Normally, this sort of partnership would only be interesting to the IT geeks actually trying to juggle data across a business. But it represents a milestone in the development of cloud computing. VMware has gone from treating Amazon as a rival that can be defeated to essentially admitting that Amazon and its ilk are the future.

To be clear, you can already run VMware virtual machines on Amazon's cloud and even manage them using VMware's management tool vCenter. But the two companies have teamed up to develop what is essentially a new version of the Amazon cloud where VMware virtual machines run right on Amazon's servers—without Amazon software in between. Plus, the service includes tools that let business run their software across both Amazon and their existing data centers.

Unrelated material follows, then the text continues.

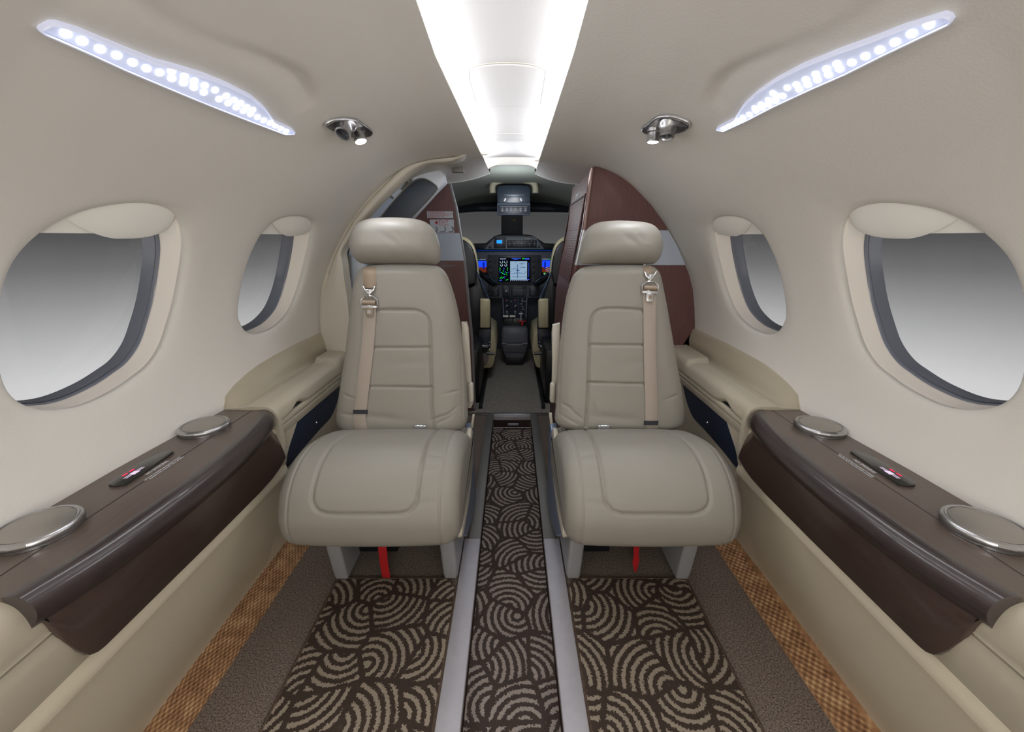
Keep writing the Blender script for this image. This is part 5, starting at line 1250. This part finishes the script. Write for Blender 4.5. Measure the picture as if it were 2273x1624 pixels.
# instrument panel
root = thing('instrument_panel', 'grey instrument panel with lit blue displays at the front of the flight deck', 'instrument panel', (0, 3.02, .45))
g = P(); poly_px(g, [(1000, 556), (1290, 556), (1290, 640), (1240, 660), (1172, 662), (1105, 662), (1040, 660), (1000, 640)], 3.03, .1, .01); g.done('panel_body', PANEL, root)
g = P(); box_px(g, 1084, 566, 1201, 632, 3.018, .02, .004); g.done('bezel', mat('bezel_grey', (64, 68, 78), .4), root)
def display(x0, y0, x1, y1, kind):
    g = P(); box_px(g, x0 - 1.5, y0 - 1.5, x1 + 1.5, y1 + 1.5, 3.013, .01, .001); sc = g.done('display', BLACK, root)
    YD = 3.0125
    def R(g, a, b_, c, d): 
        p, q = onY(x0 + (x1 - x0) * a, y0 + (y1 - y0) * d, YD), onY(x0 + (x1 - x0) * c, y0 + (y1 - y0) * b_, YD); g.box((p[0], YD - .0006, p[2]), (q[0], YD, q[2]))
    EM = lambda n, c, s=1.0: bpy.data.materials.get(n) or emis(n, c, s)
    blk = EM('scr_black', (4, 6, 14), 1); g = P(); p, q = onY(x0, y1, YD), onY(x1, y0, YD); g.box((p[0], YD, p[2]), (q[0], YD + .001, q[2])); g.done('screen', blk, sc)
    rr = random.Random(3)
    if kind == 'mfd':
        g = P(); R(g, .355, .14, .90, .93); g.done('chart', EM('scr_chart', (150, 178, 205), .8), sc)
        YD -= .0008
        g = P()
        for i in range(26): a = .37 + rr.random() * .48; b_ = .16 + rr.random() * .5; R(g, a, b_, a + .01 + rr.random() * .05, b_ + .012)
        R(g, .58, .28, .60, .86); R(g, .40, .80, .88, .815); R(g, .38, .66, .85, .67); R(g, .50, .62, .66, .635); R(g, .42, .45, .57, .46); R(g, .64, .22, .84, .235); R(g, .66, .40, .86, .415); R(g, .56, .50, .63, .56)
        g.done('chart_marking', EM('scr_ink', (40, 78, 130), .8), sc)
        g = P()
        for cx_ in (.075, .215):
            for cy_, r in ((.17, .045), (.31, .037)):
                for m in range(14):
                    t = m / 14 * 6.283; 
                    if m in (3, 4, 5): continue
                    R(g, cx_ + r * math.cos(t) - .008, cy_ - r * 1.15 * math.sin(t) - .008, cx_ + r * math.cos(t) + .008, cy_ - r * 1.15 * math.sin(t) + .010)
        for i in range(7): R(g, .02 + i * .03, .03, .04 + i * .03, .05 + .02 * (i % 2))
        for i in range(9): R(g, .36 + i * .065, .955, .39 + i * .065, .975)
        g.done('readout_white', EM('scr_white', (190, 205, 235), .9), sc)
        g = P()
        for cx_ in (.075, .215): R(g, cx_ - .02, .215, cx_ + .02, .235); R(g, cx_ - .02, .345, cx_ + .02, .36)
        for (a, b_) in ((.01, .42), (.01, .50), (.25, .42), (.25, .50), (.12, .54), (.07, .60), (.22, .62), (.23, .70), (.10, .64), (.05, .80), (.02, .84), (.08, .84), (.12, .80), (.21, .92), (.26, .90), (.16, .68)): R(g, a, b_, a + .03, b_ + .035)
        R(g, .74, .02, .82, .05); g.done('readout_green', EM('scr_green', (30, 225, 60), .9), sc)
        g = P()
        for (a, b_) in ((.14, .42), (.14, .47), (.01, .58), (.05, .62), (.14, .66), (.18, .58), (.15, .84), (.17, .78), (.05, .92), (.27, .60)): R(g, a, b_, a + .025, b_ + .03)
        R(g, .40, .02, .70, .035); R(g, .45, .06, .60, .08); R(g, .83, .02, .97, .07); R(g, .945, .20, .96, .80); R(g, .01, .94, .08, .97); R(g, .90, .90, .97, .93)
        g.done('readout_blue', EM('scr_blue', (60, 95, 235), 1.0), sc)
    else:
        lo, hi = (.0, .95)
        g = P(); R(g, .02, .12, .98, .50); g.done('sky_field', EM('scr_sky', (28, 70, 245), 1.1), sc)
        g = P(); R(g, .02, .50, .98, .80); g.done('ground_field', EM('scr_ground', (112, 44, 24), .7), sc)
        YD -= .0008
        g = P(); R(g, .03, .03, .4, .06); R(g, .6, .05, .95, .07)
        for i in range(6): R(g, .2 + .1 * (i % 2), .52 + i * .05, .3 + .12 * (i % 2), .535 + i * .05)
        for i in range(7): R(g, .1 + i * .12, .88, .17 + i * .12, .92)
        g.done('readout_white', EM('scr_white', (190, 205, 235), .9), sc)
        g = P(); R(g, .3, .03, .55, .06); R(g, .1, .83, .2, .87); R(g, .7, .84, .85, .87); g.done('readout_green', EM('scr_green', (30, 225, 60), .9), sc)
        g = P(); R(g, .12, .2, .22, .6); R(g, .78, .2, .88, .6); g.done('readout_blue', EM('scr_deep', (14, 30, 150), .9), sc)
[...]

Three years ago, VMware CEO Pat Gelsinger told partners at a private VMware conference that when "a workload goes to Amazon, you lose, and we have lost forever," according to CRN. VMware offers its own public cloud service called vCloud Air, but it never became a big market player. And the company has shifted its focus towards developing software that can run on other cloud services and building partnerships with the companies that run these services. VMware launched a similar partnership with IBM earlier this year.

But this partnership is different. Amazon is the undisputed leader in cloud services, well ahead of IBM, Google, and Microsoft. VMware is admitting that the top-dog can't be beat. It's admitting that the world is changing, and it's looking for ways of surviving these changes. At a press event in San Francisco where Amazon and VMware unveiled the new service, Gelsinger acknowledges that the even old school businesses are now moving into the cloud. But he also said that, for years to come, they will continue to run software in their own data centers for various reasons. Now, VMware has a way of hanging onto these businesses as they make the move.

Meanwhile, Amazon sees this as a way of capturing customers who have yet to move into the cloud. As it continues to grow it needs to win over more conservative businesses that would prefer to keep at least some of their data on local servers or in data centers they control. And it needs to win those customers over before Google and the rest do. VMware is still the leader in corporate virtualization software, so getting those customers into the Amazon cloud means playing nice with VMWare's management software.

But make no mistake about who's getting the better end of this deal. VMware has fought to keep customers out of the Amazon cloud. Now it's working to help move them into it. That says a lot.